The recipes themselves are appealing and rich with flavor without being fussy in terms of ingredients or preparation. I pored through the book to see what recipes jumped out at me for which I had the ingredients to make already in the house (and garden), and settled on the dill and cheddar crackers (a snack for the kids) and the roasted onions with sage butter (for dinner). After preparing and thoroughly enjoying both, I proceeded to make our weekly grocery list using several recipes as my guide—the hot and sour soup seemed like an absolute must, as well as the lavender fizz, cilantro lemonade, and deep-sea purple kraut. The baked eggs with parsley pesto are the perfect way to use the copious eggs from my flock of chickens and give the kids a tasty breakfast to start their day off right.

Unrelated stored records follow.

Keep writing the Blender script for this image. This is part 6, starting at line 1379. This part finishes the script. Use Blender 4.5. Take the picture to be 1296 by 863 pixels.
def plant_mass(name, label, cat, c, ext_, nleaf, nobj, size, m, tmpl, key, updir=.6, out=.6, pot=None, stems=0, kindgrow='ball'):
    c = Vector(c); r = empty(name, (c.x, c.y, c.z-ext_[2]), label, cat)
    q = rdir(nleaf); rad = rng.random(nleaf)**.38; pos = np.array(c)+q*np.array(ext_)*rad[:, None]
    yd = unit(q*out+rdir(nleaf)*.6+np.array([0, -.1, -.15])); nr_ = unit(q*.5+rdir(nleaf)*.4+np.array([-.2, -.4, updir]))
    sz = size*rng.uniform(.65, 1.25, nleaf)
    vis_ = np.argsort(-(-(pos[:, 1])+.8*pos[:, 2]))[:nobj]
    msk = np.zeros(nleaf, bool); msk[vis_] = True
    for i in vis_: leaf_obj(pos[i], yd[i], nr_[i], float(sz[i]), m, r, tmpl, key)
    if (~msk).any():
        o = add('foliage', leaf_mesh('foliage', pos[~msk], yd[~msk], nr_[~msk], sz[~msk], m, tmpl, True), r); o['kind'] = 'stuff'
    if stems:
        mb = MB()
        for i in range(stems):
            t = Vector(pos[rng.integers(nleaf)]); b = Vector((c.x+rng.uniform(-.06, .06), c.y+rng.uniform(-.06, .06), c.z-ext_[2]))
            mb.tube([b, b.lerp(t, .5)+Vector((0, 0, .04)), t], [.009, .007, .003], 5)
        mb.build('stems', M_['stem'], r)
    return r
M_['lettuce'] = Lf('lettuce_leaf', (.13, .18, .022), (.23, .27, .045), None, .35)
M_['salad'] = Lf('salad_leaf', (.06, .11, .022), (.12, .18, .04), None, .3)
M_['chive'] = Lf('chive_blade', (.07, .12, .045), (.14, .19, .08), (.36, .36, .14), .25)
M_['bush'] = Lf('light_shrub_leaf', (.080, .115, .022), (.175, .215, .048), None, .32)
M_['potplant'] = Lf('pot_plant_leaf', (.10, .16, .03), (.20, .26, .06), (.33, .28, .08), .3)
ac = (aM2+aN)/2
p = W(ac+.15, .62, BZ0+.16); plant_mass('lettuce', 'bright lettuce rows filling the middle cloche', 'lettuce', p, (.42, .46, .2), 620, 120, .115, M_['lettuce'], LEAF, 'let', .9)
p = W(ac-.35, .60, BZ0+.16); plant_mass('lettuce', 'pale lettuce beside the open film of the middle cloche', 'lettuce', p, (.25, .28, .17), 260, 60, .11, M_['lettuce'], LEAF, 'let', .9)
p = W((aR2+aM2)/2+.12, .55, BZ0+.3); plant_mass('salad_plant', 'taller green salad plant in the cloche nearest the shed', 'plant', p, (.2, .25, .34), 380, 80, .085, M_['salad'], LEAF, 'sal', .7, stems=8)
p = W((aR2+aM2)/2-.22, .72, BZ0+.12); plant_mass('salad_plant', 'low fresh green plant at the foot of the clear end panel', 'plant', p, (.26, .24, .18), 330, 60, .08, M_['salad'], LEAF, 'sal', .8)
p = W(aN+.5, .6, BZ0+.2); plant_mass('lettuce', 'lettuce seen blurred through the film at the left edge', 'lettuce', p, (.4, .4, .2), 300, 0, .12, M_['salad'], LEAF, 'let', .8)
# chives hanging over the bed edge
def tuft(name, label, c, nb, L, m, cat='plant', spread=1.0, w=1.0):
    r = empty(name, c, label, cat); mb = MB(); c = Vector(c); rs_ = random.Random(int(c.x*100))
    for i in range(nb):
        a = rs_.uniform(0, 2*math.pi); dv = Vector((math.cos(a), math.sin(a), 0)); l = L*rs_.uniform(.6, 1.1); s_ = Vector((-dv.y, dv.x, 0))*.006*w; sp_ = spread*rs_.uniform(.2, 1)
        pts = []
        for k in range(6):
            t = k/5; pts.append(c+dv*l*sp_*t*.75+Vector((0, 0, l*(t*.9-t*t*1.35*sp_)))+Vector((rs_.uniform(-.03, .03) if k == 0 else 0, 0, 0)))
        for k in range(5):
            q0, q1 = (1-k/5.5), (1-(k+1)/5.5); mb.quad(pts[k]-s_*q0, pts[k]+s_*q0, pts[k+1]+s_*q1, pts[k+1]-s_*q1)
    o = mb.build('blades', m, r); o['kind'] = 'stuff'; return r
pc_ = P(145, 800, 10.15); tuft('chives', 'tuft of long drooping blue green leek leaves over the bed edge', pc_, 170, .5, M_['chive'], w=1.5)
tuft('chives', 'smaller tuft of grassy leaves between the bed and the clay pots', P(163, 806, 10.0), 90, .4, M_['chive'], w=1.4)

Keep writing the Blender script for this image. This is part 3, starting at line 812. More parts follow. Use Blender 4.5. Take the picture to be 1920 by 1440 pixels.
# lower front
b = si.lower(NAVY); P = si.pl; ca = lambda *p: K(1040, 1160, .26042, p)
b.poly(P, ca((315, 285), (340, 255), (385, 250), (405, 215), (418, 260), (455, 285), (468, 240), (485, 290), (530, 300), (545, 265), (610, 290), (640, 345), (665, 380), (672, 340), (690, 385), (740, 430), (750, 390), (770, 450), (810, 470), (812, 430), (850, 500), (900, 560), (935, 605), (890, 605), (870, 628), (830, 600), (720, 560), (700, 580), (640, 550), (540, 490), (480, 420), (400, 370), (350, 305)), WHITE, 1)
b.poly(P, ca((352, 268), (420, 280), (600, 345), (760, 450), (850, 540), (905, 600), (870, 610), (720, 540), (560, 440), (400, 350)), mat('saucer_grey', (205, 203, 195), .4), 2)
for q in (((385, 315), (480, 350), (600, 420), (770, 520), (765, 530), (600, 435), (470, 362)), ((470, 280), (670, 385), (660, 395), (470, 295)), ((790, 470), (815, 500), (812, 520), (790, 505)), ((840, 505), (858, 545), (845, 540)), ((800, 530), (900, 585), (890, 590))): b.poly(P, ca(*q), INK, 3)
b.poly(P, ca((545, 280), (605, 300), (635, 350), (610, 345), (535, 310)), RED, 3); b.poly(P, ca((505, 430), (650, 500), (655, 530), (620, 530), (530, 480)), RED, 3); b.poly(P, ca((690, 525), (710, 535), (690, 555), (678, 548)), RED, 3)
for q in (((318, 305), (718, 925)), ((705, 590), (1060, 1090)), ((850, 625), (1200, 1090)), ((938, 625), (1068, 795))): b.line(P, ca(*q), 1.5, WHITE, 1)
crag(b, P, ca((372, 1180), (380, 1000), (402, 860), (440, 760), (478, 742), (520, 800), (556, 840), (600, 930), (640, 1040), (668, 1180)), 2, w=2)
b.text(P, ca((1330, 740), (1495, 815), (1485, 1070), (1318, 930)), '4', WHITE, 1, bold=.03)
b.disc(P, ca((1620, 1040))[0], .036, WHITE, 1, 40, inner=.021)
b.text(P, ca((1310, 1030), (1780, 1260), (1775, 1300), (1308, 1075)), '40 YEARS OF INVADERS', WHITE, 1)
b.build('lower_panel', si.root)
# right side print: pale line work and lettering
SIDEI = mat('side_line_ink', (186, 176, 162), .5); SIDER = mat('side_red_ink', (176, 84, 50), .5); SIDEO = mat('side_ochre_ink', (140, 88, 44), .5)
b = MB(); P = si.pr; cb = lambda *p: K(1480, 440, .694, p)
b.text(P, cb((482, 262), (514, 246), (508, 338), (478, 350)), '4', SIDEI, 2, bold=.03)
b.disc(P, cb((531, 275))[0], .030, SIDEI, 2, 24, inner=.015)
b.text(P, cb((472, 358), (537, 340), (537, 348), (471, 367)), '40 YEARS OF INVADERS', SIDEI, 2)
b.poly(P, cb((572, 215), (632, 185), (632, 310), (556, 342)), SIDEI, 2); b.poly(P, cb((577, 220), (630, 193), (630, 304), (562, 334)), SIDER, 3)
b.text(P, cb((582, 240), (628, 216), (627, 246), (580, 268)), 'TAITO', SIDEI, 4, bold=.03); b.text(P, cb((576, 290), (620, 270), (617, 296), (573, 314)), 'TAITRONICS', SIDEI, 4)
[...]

And Positive Life Lessons, Too!
Tucked into the beginning of each recipe are rich discussions of the ingredients or philosophy that inform or are inspired by the recipe. These are a book worth of wisdom in and of themselves—like this one for cilantro pesto that wonderfully demonstrates the author’s approach to not only pesto, but life:
“What’s the big deal with stems? Cilantro, parsley, kale, chard, spinach…so often we are told to remove the stems from our greens, but the stems have the same nutrition as the leaves. We want things to be so neat and tidy all the time—in our home, in our job, in our relationships, in our food—but life is a mess! Dirty, tough, painful, sad, and lonely and full of joy, wonder, beauty, amazement, and passion. These experiences do not have to be separate, but we often separate them like a leaf from a stem, thinking we can have one part without the other. But can you experience joy and beauty and wonder to the same capacity without pain and sorrow and loss? Can you enjoy the clean and simple without an understanding of the dirty and messy? I say, keep the flexible stems: let them hold the center, sway and adapt, nourish you, and challenge your sense of neat and tidy. May their presence make the texture richer, truer, and more nuanced” (Nickerson, 2017, p. 169).
I remember preparing dinner with an adult family friend when I was about nine years old. We were cutting tomatoes, and she just sliced the whole thing up without coring out the stem attachment as we had always done. I was slightly aghast, and she just laughed and said, “What’s the big deal? You know you can eat that, too.” As soon as she turned her back I took the slice from the stem end and tasted it myself, then proceeded to eat the same from each tomato I sliced. I was liberated! Growing up on a farm it wasn’t like I was experiencing an overly clean and tidy existence, but the idea that I could just eat the whole tomato, brown patch and all, was a little rearrangement of my bag full of preconceived notions.
I feel like this book does this in its own way—rearranging our ideas of what using herbs for wellness really means. While it can mean elderberry syrup at the first sniffle or turmeric supplements for inflammatory joint pain, it can also be cilantro pesto smeared on a piece of crusty bread, or fresh garden vegetable ratatouille chock full of Mediterranean herbs and garlic. It can be warm, hearty soups in fall and winter, sauteed dandelion greens in spring, and crisp cooling salads in summer. It can be the process of growing and harvesting our own herbs and vegetables (or visiting the farmer’s market) and then taking the time to make meal preparation part of the rhythm of our lives. Herbalism is as much a process as a practice. Messy and imperfect, personal and exactly what we need, because we tailor it to ourselves. And ultimately, beautiful, joyous, and empowering.
Recipes from the Herbalist’s Kitchen is a lovely guide for inspiration and practical approaches to incorporating herbs into daily meals. I for one will be placing it front and center on my cookbook shelf and turning to it again and again!